Leave out all pictures. Return exactly the lines from the top of the material through the line containing "p.ell(fr, (u0 +".
- - - -
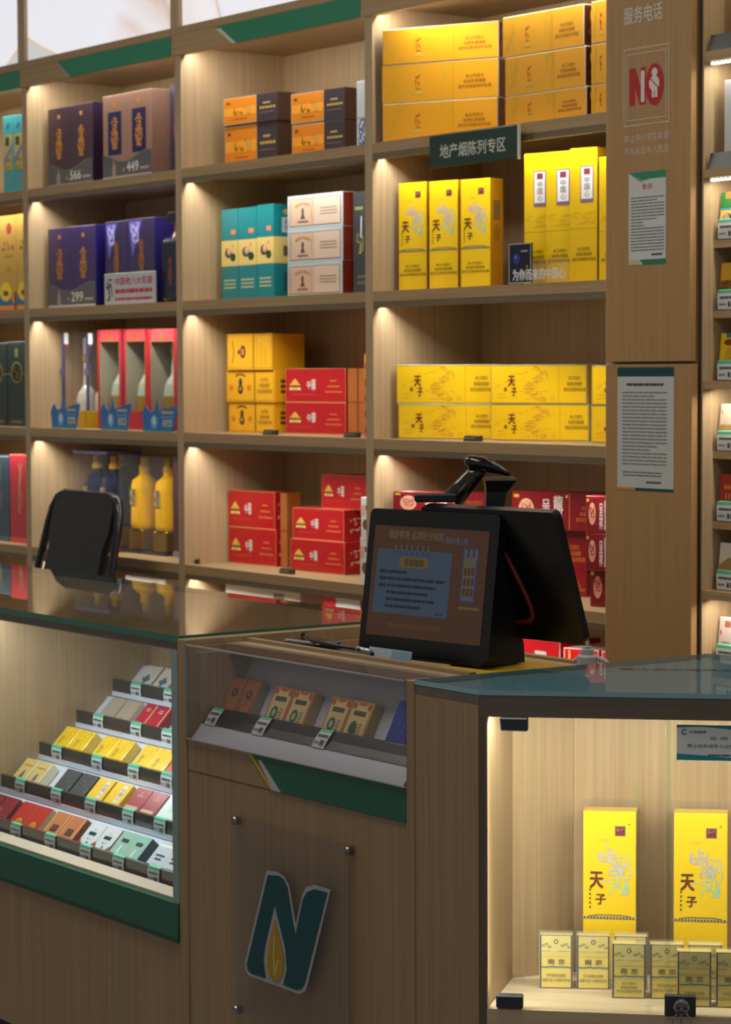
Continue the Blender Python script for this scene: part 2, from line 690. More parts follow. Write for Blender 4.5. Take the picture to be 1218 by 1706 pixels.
def dragon(p, fr, seed, u0, v0, u1, v1, mat, k=1):
    r = random.Random(seed)
    pts = []
    for i in range(22):
        t = i / 21
        pts.append((u0 + (u1 - u0) * (.5 + .36 * math.sin(t * 6.5 + .5) * (1 - .3 * t)), v1 - (v1 - v0) * t))
    p.line(fr, pts, fr.H * .05, mat, k)
    for i in range(0, 22, 2):
        u, v = pts[i]
        a = r.uniform(0, 6.28)
        p.line(fr, [(u, v), (u + .06 * math.cos(a) * (u1 - u0) * 6 * .5, v + .12 * (v1 - v0) * math.sin(a)), (u + .1 * math.cos(a + .6) * (u1 - u0) * 3, v + .18 * (v1 - v0) * math.sin(a + .6))], fr.H * .025, mat, k)
    p.ell(fr, (u0 + u1) / 2 - .02, v1 - .04, (u1 - u0) * .18, (v1 - v0) * .08, mat, k, 9)


def seal(p, fr, u0, v0, u1, v1, k=1):
    p.rect(fr, u0, v0, u1, v1, ink('#6d6a60'), k)
    a, b = (u1 - u0) * .1, (v1 - v0) * .1
    p.rect(fr, u0 + a, v0 + b, u1 - a, v1 - b, ink('#7c2430'), k + 1)
    p.squig(fr, 3, u0 + 2 * a, v0 + 2 * b, u1 - 2 * a, v1 - 2 * b, ink('#c48a72'), 4, fr.W * .008, k + 2, 6)


YEL = '#f4c90a'


def d_dragon_yellow(p, w, d, h):
    yp = print_(YEL)
    p.box(0, 0, 0, w, d, h, SIL, .0022, {'top': M('#e9dfae', .25), 'front': yp, 'right': yp, 'left': yp, 'back': yp})
    f = front(w, d, h)
    p.frame(f, .004, .01, .996, .99, .0022, M('#b8a85a', .3, .3))
    cl = ink('#d69a1a')
    r = random.Random(7)
    for _ in range(26):
        u, v = r.uniform(.03, .64), r.uniform(.06, .9)
        p.line(f, [(u, v), (u + .018, v + .02), (u + .045, v)], .0013, cl)
    dm = ink('#d9a127')
    for i in range(9):
        t = i / 8
        cu = .48 + .07 * math.sin(t * 6.5 + .5)
        p.squig(f, 60 + i, cu - .055, .84 - .76 * t, cu + .055, .98 - .80 * t, dm, 5, .0021, 1, 7)
    p.line(f, [(.71, .02), (.71, .98)], .0009, ink('#b08a10'))
    p.text(f, '天', .188, .45, .258, .71, BR, 3, .045)
    p.text(f, '子', .220, .20, .275, .41, BR, 3, .045)
    p.rect(f, .145, .32, .175, .42, ink('#8a5a20'), 2)
    warn(p, f, .76, .985, .72, .145, BRW)


def d_amber(p, w, d, h):
    p.box(0, 0, 0, w, d, h, M('#d6c7a4', .25), .0022, {'top': M('#f0e6cf', .25), 'right': print_('#5e2c19'), 'left': print_('#5e2c19'), 'front': print_('#eda91b'), 'bottom': print_('#eda91b')})
    f = front(w, d, h)
    cl = ink('#d9b41e')
    p.squig(f, 11, .01, .03, .16, .97, cl, 5, .002)
    p.squig(f, 12, .52, .05, .62, .95, cl, 6, .002)
    p.line(f, [(.62, .02), (.62, .98)], .0008, ink('#b78412'))
    for i, s in enumerate((41, 42, 43)):
        p.squig(f, s, .295, .58 - .13 * i, .335, .70 - .13 * i, ink('#a03c10'), 3, .0018, 2, 6)
    p.poly(f, [(.26, .2), (.315, .33), (.38, .2)], ink('#ddb83f'))
    warn(p, f, .66, .94, .64, .13, ink('#8a5a14'))
    q = right(w, d, h)
    p.squig(q, 4, .3, .3, .7, .7, ink('#b06a30'), 3, .002)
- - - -
◆ **TASK RESULT**:
Continue the Blender Python script for this scene: part 2, from line 690. More parts follow. Write for Blender 4.5. Take the picture to be 1218 by 1706 pixels.
def dragon(p, fr, seed, u0, v0, u1, v1, mat, k=1):
    r = random.Random(seed)
    pts = []
    for i in range(22):
        t = i / 21
        pts.append((u0 + (u1 - u0) * (.5 + .36 * math.sin(t * 6.5 + .5) * (1 - .3 * t)), v1 - (v1 - v0) * t))
    p.line(fr, pts, fr.H * .05, mat, k)
    for i in range(0, 22, 2):
        u, v = pts[i]
        a = r.uniform(0, 6.28)
        p.line(fr, [(u, v), (u + .06 * math.cos(a) * (u1 - u0) * 6 * .5, v + .12 * (v1 - v0) * math.sin(a)), (u + .1 * math.cos(a + .6) * (u1 - u0) * 3, v + .18 * (v1 - v0) * math.sin(a + .6))], fr.H * .025, mat, k)
    p.ell(fr, (u0 + u1) / 2 - .02, v1 - .04, (u1 - u0) * .18, (v1 - v0) * .08, mat, k, 9)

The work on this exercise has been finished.